BEGIN
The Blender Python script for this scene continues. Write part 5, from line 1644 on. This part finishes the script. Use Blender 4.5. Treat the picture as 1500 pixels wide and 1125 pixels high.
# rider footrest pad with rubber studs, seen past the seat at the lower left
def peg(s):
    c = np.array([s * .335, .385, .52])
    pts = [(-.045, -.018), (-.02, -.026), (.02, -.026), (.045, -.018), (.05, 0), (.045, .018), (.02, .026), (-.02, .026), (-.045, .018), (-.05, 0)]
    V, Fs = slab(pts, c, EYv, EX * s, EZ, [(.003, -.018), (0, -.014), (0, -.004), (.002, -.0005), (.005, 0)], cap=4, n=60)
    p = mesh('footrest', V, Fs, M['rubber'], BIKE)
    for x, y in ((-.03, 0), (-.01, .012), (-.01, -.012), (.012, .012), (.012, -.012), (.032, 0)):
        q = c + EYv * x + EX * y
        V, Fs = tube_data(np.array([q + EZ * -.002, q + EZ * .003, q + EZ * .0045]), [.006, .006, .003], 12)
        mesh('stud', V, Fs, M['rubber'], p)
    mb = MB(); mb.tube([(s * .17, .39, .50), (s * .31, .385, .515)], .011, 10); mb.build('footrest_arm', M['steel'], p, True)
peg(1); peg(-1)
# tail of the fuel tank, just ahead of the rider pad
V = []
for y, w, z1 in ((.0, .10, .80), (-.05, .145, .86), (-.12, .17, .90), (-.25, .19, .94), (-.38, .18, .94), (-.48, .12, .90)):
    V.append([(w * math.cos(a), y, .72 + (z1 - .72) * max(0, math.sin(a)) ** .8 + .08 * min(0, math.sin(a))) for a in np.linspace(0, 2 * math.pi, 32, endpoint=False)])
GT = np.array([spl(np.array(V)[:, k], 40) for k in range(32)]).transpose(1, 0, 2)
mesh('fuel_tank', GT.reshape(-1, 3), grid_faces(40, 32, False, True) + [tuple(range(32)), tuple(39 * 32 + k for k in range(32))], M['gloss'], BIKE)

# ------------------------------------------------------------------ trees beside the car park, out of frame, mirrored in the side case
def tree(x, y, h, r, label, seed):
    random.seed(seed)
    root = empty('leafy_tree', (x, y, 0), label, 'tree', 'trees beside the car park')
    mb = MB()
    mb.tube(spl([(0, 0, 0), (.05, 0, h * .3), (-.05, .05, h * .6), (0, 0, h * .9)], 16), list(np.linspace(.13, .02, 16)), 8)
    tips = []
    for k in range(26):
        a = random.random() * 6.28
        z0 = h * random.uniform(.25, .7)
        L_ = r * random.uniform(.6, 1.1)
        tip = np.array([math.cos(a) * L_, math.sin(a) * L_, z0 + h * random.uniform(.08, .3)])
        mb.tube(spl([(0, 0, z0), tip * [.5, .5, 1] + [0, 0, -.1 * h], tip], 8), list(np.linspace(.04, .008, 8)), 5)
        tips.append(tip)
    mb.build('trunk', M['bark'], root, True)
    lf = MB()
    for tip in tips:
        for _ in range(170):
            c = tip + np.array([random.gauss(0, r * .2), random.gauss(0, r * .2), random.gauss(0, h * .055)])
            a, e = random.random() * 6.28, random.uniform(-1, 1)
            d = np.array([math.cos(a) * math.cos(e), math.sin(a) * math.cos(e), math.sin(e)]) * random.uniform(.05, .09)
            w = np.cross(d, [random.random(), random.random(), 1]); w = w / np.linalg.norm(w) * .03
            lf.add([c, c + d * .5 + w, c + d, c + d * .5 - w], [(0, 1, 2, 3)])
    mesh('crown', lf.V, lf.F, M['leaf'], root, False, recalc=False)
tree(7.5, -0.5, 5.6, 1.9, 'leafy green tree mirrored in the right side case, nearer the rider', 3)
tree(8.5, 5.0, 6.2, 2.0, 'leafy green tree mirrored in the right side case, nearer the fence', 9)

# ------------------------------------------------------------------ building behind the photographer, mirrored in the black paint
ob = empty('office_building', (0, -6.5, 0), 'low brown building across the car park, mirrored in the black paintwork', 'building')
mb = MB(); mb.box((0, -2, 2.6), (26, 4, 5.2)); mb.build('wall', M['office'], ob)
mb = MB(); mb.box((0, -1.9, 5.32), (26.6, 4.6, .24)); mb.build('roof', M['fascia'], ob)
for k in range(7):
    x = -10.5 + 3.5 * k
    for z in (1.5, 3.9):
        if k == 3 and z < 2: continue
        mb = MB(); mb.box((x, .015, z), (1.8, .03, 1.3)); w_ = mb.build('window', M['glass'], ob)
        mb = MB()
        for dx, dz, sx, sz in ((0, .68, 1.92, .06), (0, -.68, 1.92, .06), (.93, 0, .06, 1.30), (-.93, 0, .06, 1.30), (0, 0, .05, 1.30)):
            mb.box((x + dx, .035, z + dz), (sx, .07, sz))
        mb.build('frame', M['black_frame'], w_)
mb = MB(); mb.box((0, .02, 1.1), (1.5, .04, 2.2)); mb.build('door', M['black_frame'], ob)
END
REQUEST. All of the lines above need to be given again exactly.

REPLY.
The Blender Python script for this scene continues. Write part 5, from line 1644 on. This part finishes the script. Use Blender 4.5. Treat the picture as 1500 pixels wide and 1125 pixels high.
# rider footrest pad with rubber studs, seen past the seat at the lower left
def peg(s):
    c = np.array([s * .335, .385, .52])
    pts = [(-.045, -.018), (-.02, -.026), (.02, -.026), (.045, -.018), (.05, 0), (.045, .018), (.02, .026), (-.02, .026), (-.045, .018), (-.05, 0)]
    V, Fs = slab(pts, c, EYv, EX * s, EZ, [(.003, -.018), (0, -.014), (0, -.004), (.002, -.0005), (.005, 0)], cap=4, n=60)
    p = mesh('footrest', V, Fs, M['rubber'], BIKE)
    for x, y in ((-.03, 0), (-.01, .012), (-.01, -.012), (.012, .012), (.012, -.012), (.032, 0)):
        q = c + EYv * x + EX * y
        V, Fs = tube_data(np.array([q + EZ * -.002, q + EZ * .003, q + EZ * .0045]), [.006, .006, .003], 12)
        mesh('stud', V, Fs, M['rubber'], p)
    mb = MB(); mb.tube([(s * .17, .39, .50), (s * .31, .385, .515)], .011, 10); mb.build('footrest_arm', M['steel'], p, True)
peg(1); peg(-1)
# tail of the fuel tank, just ahead of the rider pad
V = []
for y, w, z1 in ((.0, .10, .80), (-.05, .145, .86), (-.12, .17, .90), (-.25, .19, .94), (-.38, .18, .94), (-.48, .12, .90)):
    V.append([(w * math.cos(a), y, .72 + (z1 - .72) * max(0, math.sin(a)) ** .8 + .08 * min(0, math.sin(a))) for a in np.linspace(0, 2 * math.pi, 32, endpoint=False)])
GT = np.array([spl(np.array(V)[:, k], 40) for k in range(32)]).transpose(1, 0, 2)
mesh('fuel_tank', GT.reshape(-1, 3), grid_faces(40, 32, False, True) + [tuple(range(32)), tuple(39 * 32 + k for k in range(32))], M['gloss'], BIKE)

# ------------------------------------------------------------------ trees beside the car park, out of frame, mirrored in the side case
def tree(x, y, h, r, label, seed):
    random.seed(seed)
    root = empty('leafy_tree', (x, y, 0), label, 'tree', 'trees beside the car park')
    mb = MB()
    mb.tube(spl([(0, 0, 0), (.05, 0, h * .3), (-.05, .05, h * .6), (0, 0, h * .9)], 16), list(np.linspace(.13, .02, 16)), 8)
    tips = []
    for k in range(26):
        a = random.random() * 6.28
        z0 = h * random.uniform(.25, .7)
        L_ = r * random.uniform(.6, 1.1)
        tip = np.array([math.cos(a) * L_, math.sin(a) * L_, z0 + h * random.uniform(.08, .3)])
        mb.tube(spl([(0, 0, z0), tip * [.5, .5, 1] + [0, 0, -.1 * h], tip], 8), list(np.linspace(.04, .008, 8)), 5)
        tips.append(tip)
    mb.build('trunk', M['bark'], root, True)
    lf = MB()
    for tip in tips:
        for _ in range(170):
            c = tip + np.array([random.gauss(0, r * .2), random.gauss(0, r * .2), random.gauss(0, h * .055)])
            a, e = random.random() * 6.28, random.uniform(-1, 1)
            d = np.array([math.cos(a) * math.cos(e), math.sin(a) * math.cos(e), math.sin(e)]) * random.uniform(.05, .09)
            w = np.cross(d, [random.random(), random.random(), 1]); w = w / np.linalg.norm(w) * .03
            lf.add([c, c + d * .5 + w, c + d, c + d * .5 - w], [(0, 1, 2, 3)])
    mesh('crown', lf.V, lf.F, M['leaf'], root, False, recalc=False)
tree(7.5, -0.5, 5.6, 1.9, 'leafy green tree mirrored in the right side case, nearer the rider', 3)
tree(8.5, 5.0, 6.2, 2.0, 'leafy green tree mirrored in the right side case, nearer the fence', 9)

# ------------------------------------------------------------------ building behind the photographer, mirrored in the black paint
ob = empty('office_building', (0, -6.5, 0), 'low brown building across the car park, mirrored in the black paintwork', 'building')
mb = MB(); mb.box((0, -2, 2.6), (26, 4, 5.2)); mb.build('wall', M['office'], ob)
mb = MB(); mb.box((0, -1.9, 5.32), (26.6, 4.6, .24)); mb.build('roof', M['fascia'], ob)
for k in range(7):
    x = -10.5 + 3.5 * k
    for z in (1.5, 3.9):
        if k == 3 and z < 2: continue
        mb = MB(); mb.box((x, .015, z), (1.8, .03, 1.3)); w_ = mb.build('window', M['glass'], ob)
        mb = MB()
        for dx, dz, sx, sz in ((0, .68, 1.92, .06), (0, -.68, 1.92, .06), (.93, 0, .06, 1.30), (-.93, 0, .06, 1.30), (0, 0, .05, 1.30)):
            mb.box((x + dx, .035, z + dz), (sx, .07, sz))
        mb.build('frame', M['black_frame'], w_)
mb = MB(); mb.box((0, .02, 1.1), (1.5, .04, 2.2)); mb.build('door', M['black_frame'], ob)